The History of Ethernet 322
Z34107 tips an article at Ars about the history of ethernet, from its humble beginnings at Xerox PARC in the mid-'70s, to its standardization and broad adoption, to the never-ending quest for higher throughput. Quoting:
"It's hard to believe now, but in the early 1980s, 10Mbps Ethernet was very fast. Think about it: is there any other 30-year-old technology still present in current computers? 300 baud modems? 500 ns memory? Daisy wheel printers? But even today, 10Mbps is not an entirely unusable speed, and it's still part of the 10/100/1000Mbps Ethernet interfaces in our computers. Still, by the early 1990s, Ethernet didn't feel as fast as it did a decade earlier. Consider the VAX-11/780, a machine released in 1977 by Digital Equipment Corporation. The 780 comes with some 2MB RAM and runs at 5MHz.

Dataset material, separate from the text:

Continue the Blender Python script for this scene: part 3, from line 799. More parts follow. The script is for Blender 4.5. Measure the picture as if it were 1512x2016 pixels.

Its speed is almost exactly one MIPS and it executes 1757 dhrystones per second. (Dhrystone is a CPU benchmark developed in 1984; the name is a play on the even older Whetstone benchmark.) A current Intel i7 machine may run at 3GHz and have 3GB RAM, executing nearly 17 million dhrystones per second. If network speeds had increased as fast as processor speeds, the i7 would today at least have a 10Gbps network interface, and perhaps a 100Gbps one."
Re:We don't need pipes that big (Score:3, Informative)
There are many times when mundane tasks such as running office application, browsing the web and watching videos run up against anemic system barriers. A netbook from 3 years ago should be able to do all of these things proficiently, but try copying a large amount of data from one Office program to another while having a few other programs running and you'll quickly hit your page file. How about watching a video while this is happening? Yes, all of these things still work on the anemic system, but sometimes it's worth the extra money to not be bogged down during the outliers.